I think I brought this flavour on the things i am living, and everything became so simple after this unluckiness.
Life is changing, is true, one second you are fine, the next second you are not fine anymore. Balancing is the key. Breathing is the way. Being surprised is the land i am standing. The sun is jumping over the sea!

My B

Well, being in love is such an hard and soft struggle in the same time.
Life is complicated, sayd Unkle in the open track of "never never land". I dunno. i love to live, I love to be alive: i am not such a positive and loser motherfucker, I only thing that I am enough lucky to enjoy my life, and not to be in pain for it.
It depends on what are your expectations from your life: I want to live, love and listen to music.
Once I have those things I am fit with myself.
It's really really easy, normal and boring. but is what my life can be.

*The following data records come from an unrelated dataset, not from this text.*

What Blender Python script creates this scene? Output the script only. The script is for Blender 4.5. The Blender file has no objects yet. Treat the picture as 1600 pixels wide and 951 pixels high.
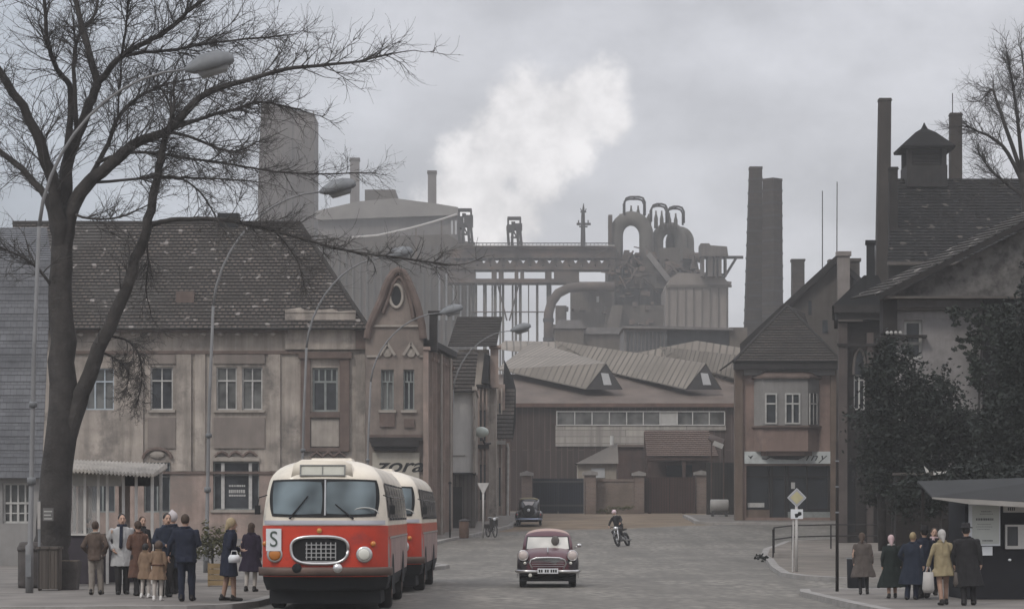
import bpy, bmesh, math, random
from mathutils import Vector, Matrix
PI = math.pi
rad = math.radians
SC = bpy.context.scene
COL = SC.collection
RN = random.Random(11)
FOC, HOR, CZ = 4000.0, 803.0, 1.92      # focal length in photo pixels, horizon row, eye height


def X(px, d): return (px - 800.0) * d / FOC
def Z(py, d): return CZ + (HOR - py) * d / FOC


def lerp_tab(tab, t):
    if t <= tab[0][0]: return tab[0][1]
    for (a, va), (b, vb) in zip(tab, tab[1:]):
        if t <= b:
            k = (t - a) / (b - a)
            return va + (vb - va) * k
    return tab[-1][1]


def sstep(a, b, t):
    t = max(0.0, min(1.0, (t - a) / (b - a)))
    return t * t * (3 - 2 * t)


GT = [(0, 0), (80, 0), (90, .03), (100, .09), (110, .2), (120, .38), (130, .7), (140, 1.08), (147, 1.36), (155, 1.6),
      (165, 1.84), (175, 2.0), (200, 2.3), (240, 2.6), (300, 3.0), (4000, 3.0)]


def G(x, y):
    return lerp_tab(GT, y) - .13 * sstep(3.5, 7.5, x) * (1 - sstep(66, 74, y))


# ------------------------------------------------------------------ materials
MATS = {}


def _nt(name):
    m = bpy.data.materials.new(name)
    m.use_nodes = True
    nt = m.node_tree
    b = nt.nodes['Principled BSDF']
    return m, nt, b


def N(nt, t, **kw):
    n = nt.nodes.new(t)
    for k, v in kw.items(): setattr(n, k, v)
    return n


def mixc(nt, fac, a, b, blend='MIX'):
    n = N(nt, 'ShaderNodeMix', data_type='RGBA', blend_type=blend)
    for sock, v in ((n.inputs[0], fac), (n.inputs[6], a), (n.inputs[7], b)):
        if isinstance(v, (int, float)): sock.default_value = v
        elif isinstance(v, (tuple, list)): sock.default_value = (*v[:3], 1)
        else: nt.links.new(v, sock)
    return n.outputs[2]


def noise_fac(nt, vec, scale, detail=4, lo=.3, hi=.7, rough=.6):
    n = N(nt, 'ShaderNodeTexNoise')
    n.inputs['Scale'].default_value = scale
    n.inputs['Detail'].default_value = detail
    n.inputs['Roughness'].default_value = rough
    nt.links.new(vec, n.inputs['Vector'])
    r = N(nt, 'ShaderNodeMapRange')
    r.inputs[1].default_value = lo; r.inputs[2].default_value = hi
    nt.links.new(n.outputs['Fac'], r.inputs[0])
    return r.outputs[0]


def mapped(nt, vec, sc):
    m = N(nt, 'ShaderNodeMapping')
    m.inputs['Scale'].default_value = sc
    nt.links.new(vec, m.inputs['Vector'])
    return m.outputs[0]


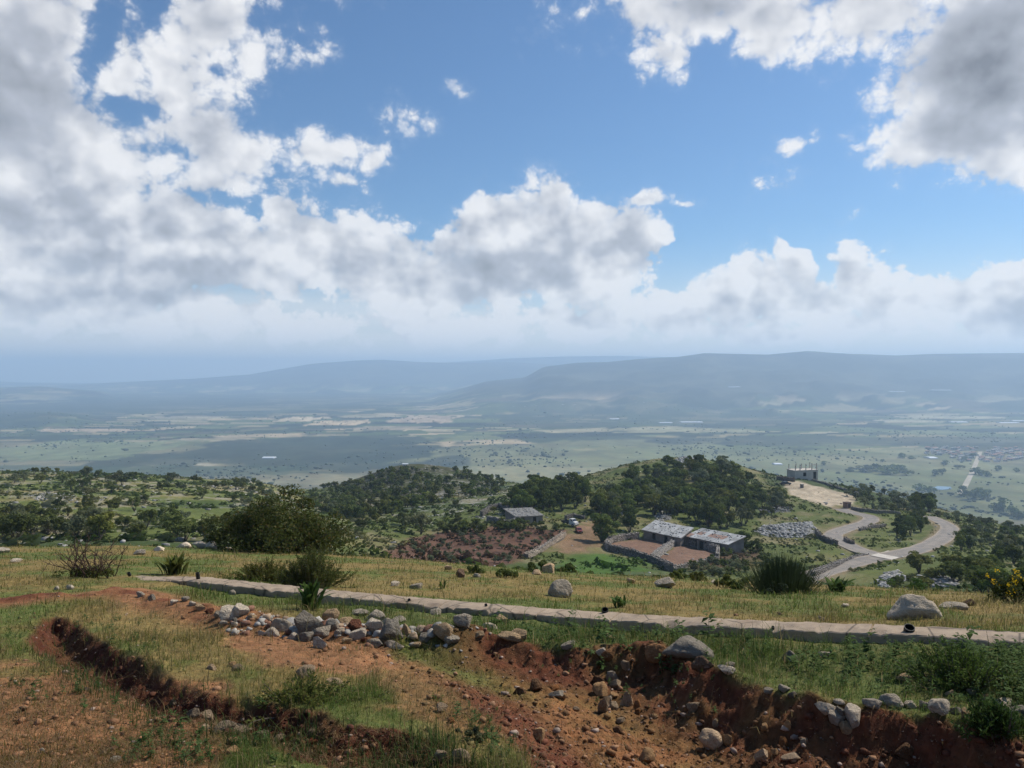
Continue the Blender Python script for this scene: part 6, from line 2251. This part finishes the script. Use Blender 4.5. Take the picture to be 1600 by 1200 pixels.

And what I want to give to my life.
I m not losing expectation and desire, is only that I am more quiet, i am waiting, breathing air and living.
jesus, i think I am normally in LOVE!
She is my love, my B (B means betti - her name).

Friday, June 22, 2007

Here I am

What should i say once I can speak?
Words can be meaningless in front of reality and emotions. But I love to comunicate I need to do it and to spread my feelings. Hallo to everyone and well, if someone of you is from Sweden this is your change to hear some Crazy sounds.
ok i am a Dj... but not only a fucking dj...everyone deserves surprises!